I am doing an exchange semester at a US university this summer. I have a student visa for this however I was hoping to travel for longer than the 30 days allowed by this visa before commencing my studies. I have been told by both the university that I will be attending and by my local US Embassy that I can do this by entering the USA on a visa waiver and then before starting my study crossing into Canada and then returning on my student visa.

However I have been told by US Travel Docs the that this is incorrect and that the only way that I can switch from the visa waiver to the student visa is to return home (NZ) and then fly back which I cannot afford to do.

I've looked at changing my nonimmigrant status but the processing time is supposedly 3 months so that would not work.

I'm seeing a lot of conflicting information here so I'm not sure what to believe. The fact that I've heard one thing from my embassy and also the university (which must deal with this fairly often) but then the opposite from what seems to be the most official source makes me a bit worried.

Is it safe to assume that I'll be able to switch by travelling to Canada or is there way to be sure about this?

Edit: We managed to clarify with the people at US Travel Docs that it is in fact okay to leave on a B2 visa to Canada and then return on the student visa. The requirement to return home was only necessary if a person first enters on a visa waiver.

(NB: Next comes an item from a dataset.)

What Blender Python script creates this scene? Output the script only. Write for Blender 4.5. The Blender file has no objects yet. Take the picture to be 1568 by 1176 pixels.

  • What is "US Travel Docs"? More importantly, why would you consider it a more official source than the Embassy?
    – phoog
    Commented May 26, 2015 at 22:03
  • ustraveldocs.com appears to be the main source for information and assistance with US Visas.
    – ChrisW
    Commented May 27, 2015 at 3:32
  • 2
    The site does a pretty poor job of looking official, given that its copyright notice is "CGI Group, Inc." On the other hand, I do see evidence on the internet that US government officials have referred people to that site. Still, I would recommend starting with travel.state.gov and/or usembassy.gov.
    – phoog
    Commented May 27, 2015 at 5:20

2 Answers 2


I'm currently on a J-1 visitor visa in the US, and we have similar rules. When I travelled from Canada, we were told to make sure that we got in on the J-1 and that the border agent didn't admit us on a tourist visa. With regards, to entering early or if you got admitted on the wrong visa, we were told that we would normally have to exit the country and enter again..

Alternatively, you may be able to schedule an appointment at the US Customs and Border Protection Deferred Inspection office and get your visa changed there, thereby entering on a tourist visa at first and then getting it changed to an exchange visa when possible. You should be able to schedule an appointment on this website. This is important to do since they will update your I-94 form.

This should apply to the J-1 type visa but its best to make sure about this from a more concrete source as well. If in doubt, I'd go with what the US officials say.

  • That sounds promising. So you were never told that you had to return to your country of residence before you could change your visa?
    – ChrisW
    Commented May 24, 2015 at 4:10
  • 3
    My country of residence is Canada. But, I have friends who were international students and they weren't told they're an exception. So I would assume that the condition was to re-enter the country rather than go back to your home country. Commented May 24, 2015 at 4:12
  • That's good to hear. I'll leave the question open for a bit longer just in case anyone can provide some sort of official source otherwise I'll accept this
    – ChrisW
    Commented May 24, 2015 at 4:19

Yes, visa waiver and then going to Canada to change to Exchange visitor should be possible. Another, and more official, way (but with much more red tape) is for you to apply for a tourist visa. Declare your intention, and make sure the consulate puts an annotation on the visa (I think they usually use "prospective student"). Then once you arrive in the USA, apply for a change of status (with the help of the university). There is a big pitfall here because the change of status can take months to process, and you would not be allowed to start your exchange program until that is approved.